• _Required task_: Each line containing the word "with" should be found and copied.

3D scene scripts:
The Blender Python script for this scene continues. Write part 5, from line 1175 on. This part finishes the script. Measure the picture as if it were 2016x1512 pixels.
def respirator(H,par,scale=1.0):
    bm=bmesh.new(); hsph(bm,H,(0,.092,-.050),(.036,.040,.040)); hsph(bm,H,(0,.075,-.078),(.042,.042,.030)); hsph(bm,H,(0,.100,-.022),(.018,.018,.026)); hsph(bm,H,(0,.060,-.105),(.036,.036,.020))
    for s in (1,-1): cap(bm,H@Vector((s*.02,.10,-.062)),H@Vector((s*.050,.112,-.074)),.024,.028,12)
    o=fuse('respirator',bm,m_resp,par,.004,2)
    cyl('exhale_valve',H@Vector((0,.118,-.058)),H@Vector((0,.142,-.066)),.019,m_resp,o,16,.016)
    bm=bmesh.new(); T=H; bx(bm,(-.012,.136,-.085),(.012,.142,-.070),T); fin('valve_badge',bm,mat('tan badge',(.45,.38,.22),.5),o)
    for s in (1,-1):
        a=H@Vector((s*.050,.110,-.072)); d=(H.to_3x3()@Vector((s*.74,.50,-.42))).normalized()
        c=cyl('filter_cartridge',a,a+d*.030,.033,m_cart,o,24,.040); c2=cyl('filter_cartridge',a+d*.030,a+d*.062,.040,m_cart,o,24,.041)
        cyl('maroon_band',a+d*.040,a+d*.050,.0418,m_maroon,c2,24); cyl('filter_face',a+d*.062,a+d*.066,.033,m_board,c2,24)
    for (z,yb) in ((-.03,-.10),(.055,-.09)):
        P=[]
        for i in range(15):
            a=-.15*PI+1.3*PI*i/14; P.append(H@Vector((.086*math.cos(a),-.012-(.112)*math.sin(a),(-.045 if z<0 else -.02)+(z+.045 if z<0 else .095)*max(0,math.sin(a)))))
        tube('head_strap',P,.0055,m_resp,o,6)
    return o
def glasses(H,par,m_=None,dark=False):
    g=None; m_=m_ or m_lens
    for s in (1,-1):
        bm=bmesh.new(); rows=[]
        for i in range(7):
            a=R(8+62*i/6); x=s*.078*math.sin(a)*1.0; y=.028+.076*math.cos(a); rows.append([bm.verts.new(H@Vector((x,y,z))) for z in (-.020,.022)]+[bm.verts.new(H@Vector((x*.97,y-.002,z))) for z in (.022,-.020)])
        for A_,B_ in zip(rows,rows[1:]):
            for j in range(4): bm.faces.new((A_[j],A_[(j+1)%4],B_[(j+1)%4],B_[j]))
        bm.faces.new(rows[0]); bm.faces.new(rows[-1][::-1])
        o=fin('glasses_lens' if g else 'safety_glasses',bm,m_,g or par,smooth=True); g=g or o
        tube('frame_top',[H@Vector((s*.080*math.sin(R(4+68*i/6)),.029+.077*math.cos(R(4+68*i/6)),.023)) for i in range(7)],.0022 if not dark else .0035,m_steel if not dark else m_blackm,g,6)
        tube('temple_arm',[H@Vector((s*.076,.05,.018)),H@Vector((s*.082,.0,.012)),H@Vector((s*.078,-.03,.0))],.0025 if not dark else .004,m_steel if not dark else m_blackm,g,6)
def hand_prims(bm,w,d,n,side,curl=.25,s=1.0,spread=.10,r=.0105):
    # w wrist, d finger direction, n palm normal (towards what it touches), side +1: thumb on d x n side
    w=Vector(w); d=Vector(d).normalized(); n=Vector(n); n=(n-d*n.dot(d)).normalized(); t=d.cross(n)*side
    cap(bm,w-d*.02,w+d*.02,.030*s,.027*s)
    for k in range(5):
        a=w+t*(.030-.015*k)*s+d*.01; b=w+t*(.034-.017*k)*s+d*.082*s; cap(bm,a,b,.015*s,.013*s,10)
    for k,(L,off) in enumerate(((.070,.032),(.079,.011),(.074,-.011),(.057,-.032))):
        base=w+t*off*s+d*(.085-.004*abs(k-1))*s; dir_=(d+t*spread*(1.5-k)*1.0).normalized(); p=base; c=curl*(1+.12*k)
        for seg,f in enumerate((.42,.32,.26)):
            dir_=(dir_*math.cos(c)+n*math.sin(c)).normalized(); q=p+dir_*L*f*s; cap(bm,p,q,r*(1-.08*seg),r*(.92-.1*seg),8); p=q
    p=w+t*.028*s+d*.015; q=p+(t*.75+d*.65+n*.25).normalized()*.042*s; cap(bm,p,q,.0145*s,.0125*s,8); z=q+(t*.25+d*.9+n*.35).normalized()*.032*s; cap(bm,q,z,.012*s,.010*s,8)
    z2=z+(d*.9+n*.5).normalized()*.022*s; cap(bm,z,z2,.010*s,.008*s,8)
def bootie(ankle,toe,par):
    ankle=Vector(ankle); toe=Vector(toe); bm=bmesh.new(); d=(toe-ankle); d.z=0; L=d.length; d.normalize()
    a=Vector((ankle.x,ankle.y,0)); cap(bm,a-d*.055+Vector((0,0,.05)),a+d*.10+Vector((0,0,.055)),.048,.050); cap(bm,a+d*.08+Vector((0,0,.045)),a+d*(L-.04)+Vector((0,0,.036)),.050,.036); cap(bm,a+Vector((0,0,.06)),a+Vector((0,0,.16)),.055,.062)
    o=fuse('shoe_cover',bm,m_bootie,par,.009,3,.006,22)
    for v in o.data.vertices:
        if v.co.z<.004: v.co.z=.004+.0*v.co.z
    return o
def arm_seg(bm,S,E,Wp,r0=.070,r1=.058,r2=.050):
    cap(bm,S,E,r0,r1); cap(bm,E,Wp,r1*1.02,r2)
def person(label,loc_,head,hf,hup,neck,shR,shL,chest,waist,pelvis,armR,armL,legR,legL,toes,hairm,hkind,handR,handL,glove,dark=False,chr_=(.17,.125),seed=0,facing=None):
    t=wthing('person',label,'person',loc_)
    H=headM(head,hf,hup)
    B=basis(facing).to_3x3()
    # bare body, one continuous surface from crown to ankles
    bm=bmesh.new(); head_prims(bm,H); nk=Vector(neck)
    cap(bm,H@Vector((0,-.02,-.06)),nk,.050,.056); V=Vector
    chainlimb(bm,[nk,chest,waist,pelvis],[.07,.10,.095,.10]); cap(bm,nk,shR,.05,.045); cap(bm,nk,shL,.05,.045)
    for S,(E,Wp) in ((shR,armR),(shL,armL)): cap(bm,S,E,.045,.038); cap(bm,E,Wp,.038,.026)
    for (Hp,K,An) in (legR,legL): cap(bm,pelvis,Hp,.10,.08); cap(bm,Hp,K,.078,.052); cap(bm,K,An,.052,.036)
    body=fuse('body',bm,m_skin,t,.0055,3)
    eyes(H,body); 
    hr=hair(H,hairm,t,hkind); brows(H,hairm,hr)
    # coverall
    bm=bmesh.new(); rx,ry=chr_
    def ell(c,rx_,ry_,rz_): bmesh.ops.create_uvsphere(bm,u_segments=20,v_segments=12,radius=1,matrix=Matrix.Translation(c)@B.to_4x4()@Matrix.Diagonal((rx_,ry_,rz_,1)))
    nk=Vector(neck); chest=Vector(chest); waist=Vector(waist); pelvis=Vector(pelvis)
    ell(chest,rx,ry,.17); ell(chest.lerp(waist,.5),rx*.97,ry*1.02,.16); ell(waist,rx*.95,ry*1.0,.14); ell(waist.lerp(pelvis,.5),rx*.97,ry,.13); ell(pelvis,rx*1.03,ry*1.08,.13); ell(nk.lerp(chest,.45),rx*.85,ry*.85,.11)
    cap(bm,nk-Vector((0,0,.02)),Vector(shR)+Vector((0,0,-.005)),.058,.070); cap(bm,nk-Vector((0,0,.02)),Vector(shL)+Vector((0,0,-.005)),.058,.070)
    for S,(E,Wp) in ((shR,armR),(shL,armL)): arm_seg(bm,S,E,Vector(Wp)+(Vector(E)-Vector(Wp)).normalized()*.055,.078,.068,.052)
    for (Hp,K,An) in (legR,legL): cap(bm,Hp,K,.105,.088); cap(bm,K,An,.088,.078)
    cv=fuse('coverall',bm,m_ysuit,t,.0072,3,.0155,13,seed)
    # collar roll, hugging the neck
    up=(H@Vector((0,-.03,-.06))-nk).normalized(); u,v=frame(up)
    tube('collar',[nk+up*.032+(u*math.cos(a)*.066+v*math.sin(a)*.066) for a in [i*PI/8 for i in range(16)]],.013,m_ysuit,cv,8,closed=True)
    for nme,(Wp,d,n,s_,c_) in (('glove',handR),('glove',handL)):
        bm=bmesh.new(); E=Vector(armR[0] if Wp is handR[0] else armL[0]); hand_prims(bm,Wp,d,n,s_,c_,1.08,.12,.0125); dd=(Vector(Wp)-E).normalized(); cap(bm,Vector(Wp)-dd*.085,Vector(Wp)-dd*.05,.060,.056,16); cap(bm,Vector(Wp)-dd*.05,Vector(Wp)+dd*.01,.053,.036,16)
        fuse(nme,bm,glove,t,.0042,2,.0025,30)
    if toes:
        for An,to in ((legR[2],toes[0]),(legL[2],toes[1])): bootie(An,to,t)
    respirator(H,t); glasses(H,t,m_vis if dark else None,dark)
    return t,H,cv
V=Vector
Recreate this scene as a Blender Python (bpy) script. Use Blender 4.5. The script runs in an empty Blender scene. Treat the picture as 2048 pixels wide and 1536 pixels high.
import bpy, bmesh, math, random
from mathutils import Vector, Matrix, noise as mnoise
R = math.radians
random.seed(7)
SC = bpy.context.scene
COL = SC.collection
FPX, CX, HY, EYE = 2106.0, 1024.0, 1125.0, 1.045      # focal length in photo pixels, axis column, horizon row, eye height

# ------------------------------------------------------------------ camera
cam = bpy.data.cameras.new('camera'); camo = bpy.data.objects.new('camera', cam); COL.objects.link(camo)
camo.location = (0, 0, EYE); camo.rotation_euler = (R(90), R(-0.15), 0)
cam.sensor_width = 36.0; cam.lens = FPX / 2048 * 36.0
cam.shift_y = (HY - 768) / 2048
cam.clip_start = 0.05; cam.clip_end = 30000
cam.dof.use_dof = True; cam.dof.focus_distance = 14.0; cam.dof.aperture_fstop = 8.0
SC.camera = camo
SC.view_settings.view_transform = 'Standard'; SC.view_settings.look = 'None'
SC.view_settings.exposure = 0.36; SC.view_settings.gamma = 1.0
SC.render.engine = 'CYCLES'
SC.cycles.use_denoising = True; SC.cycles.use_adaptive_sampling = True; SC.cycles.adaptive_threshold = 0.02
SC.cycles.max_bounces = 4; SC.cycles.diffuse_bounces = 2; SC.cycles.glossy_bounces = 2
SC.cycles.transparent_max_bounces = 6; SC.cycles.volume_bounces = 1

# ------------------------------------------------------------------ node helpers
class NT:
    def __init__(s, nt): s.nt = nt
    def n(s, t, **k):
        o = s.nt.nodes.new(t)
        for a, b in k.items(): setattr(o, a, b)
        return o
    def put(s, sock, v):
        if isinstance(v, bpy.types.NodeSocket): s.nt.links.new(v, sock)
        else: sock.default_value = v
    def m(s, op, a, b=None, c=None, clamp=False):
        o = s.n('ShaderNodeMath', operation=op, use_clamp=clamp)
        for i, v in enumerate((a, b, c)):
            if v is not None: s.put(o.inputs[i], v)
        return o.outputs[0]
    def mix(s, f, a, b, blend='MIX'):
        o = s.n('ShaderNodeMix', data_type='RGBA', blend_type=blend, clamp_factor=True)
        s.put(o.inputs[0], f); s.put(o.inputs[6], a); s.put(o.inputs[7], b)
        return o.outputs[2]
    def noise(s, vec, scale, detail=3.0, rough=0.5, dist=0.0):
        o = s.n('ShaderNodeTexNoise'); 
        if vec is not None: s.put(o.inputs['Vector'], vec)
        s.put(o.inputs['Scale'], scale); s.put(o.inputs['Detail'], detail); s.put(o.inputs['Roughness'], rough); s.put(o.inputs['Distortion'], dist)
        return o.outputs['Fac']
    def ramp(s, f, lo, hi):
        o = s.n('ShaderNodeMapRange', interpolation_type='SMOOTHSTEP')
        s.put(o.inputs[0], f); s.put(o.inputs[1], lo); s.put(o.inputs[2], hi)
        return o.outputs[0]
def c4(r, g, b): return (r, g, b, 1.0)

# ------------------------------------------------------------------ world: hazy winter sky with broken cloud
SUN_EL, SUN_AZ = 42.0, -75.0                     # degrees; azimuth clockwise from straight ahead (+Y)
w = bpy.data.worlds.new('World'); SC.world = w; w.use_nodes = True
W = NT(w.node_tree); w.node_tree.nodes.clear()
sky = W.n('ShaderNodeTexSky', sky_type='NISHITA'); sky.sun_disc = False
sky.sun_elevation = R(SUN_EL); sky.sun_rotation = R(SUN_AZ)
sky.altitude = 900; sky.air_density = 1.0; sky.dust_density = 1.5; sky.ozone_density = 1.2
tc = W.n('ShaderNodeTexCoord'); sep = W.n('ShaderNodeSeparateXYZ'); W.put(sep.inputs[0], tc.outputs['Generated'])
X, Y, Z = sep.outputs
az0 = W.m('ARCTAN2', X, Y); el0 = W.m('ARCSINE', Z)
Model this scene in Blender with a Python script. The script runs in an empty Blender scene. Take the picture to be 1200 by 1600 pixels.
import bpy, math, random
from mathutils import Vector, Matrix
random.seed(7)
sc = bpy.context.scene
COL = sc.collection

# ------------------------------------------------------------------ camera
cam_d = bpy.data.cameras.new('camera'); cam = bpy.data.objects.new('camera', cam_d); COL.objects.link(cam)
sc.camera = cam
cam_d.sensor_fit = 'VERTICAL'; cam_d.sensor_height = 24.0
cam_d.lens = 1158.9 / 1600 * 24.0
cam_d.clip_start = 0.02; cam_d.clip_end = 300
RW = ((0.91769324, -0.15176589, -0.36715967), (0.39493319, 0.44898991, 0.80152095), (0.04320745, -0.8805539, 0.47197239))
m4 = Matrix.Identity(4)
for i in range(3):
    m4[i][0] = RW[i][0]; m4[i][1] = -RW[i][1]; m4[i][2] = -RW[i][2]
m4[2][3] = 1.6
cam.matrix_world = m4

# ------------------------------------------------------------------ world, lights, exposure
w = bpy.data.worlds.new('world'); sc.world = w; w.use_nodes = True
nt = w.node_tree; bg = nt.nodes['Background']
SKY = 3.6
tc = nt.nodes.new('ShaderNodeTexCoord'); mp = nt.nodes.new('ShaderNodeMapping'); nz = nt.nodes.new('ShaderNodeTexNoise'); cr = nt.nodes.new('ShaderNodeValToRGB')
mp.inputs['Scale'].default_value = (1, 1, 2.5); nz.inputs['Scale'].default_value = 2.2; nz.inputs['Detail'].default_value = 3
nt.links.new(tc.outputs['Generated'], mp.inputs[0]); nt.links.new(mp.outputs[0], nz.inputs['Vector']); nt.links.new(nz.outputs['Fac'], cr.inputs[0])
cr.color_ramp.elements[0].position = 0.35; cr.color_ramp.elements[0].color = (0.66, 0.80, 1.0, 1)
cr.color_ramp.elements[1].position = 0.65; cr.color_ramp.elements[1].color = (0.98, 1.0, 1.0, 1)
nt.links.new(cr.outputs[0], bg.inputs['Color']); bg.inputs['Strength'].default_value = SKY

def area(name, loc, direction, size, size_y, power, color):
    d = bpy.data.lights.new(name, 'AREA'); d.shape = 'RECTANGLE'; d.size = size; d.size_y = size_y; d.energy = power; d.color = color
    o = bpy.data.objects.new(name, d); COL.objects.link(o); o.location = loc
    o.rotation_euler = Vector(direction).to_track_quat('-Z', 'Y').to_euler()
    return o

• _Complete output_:
# ------------------------------------------------------------------ world: hazy winter sky with broken cloud
Model this scene in Blender with a Python script. The script runs in an empty Blender scene. Take the picture to be 1200 by 1600 pixels.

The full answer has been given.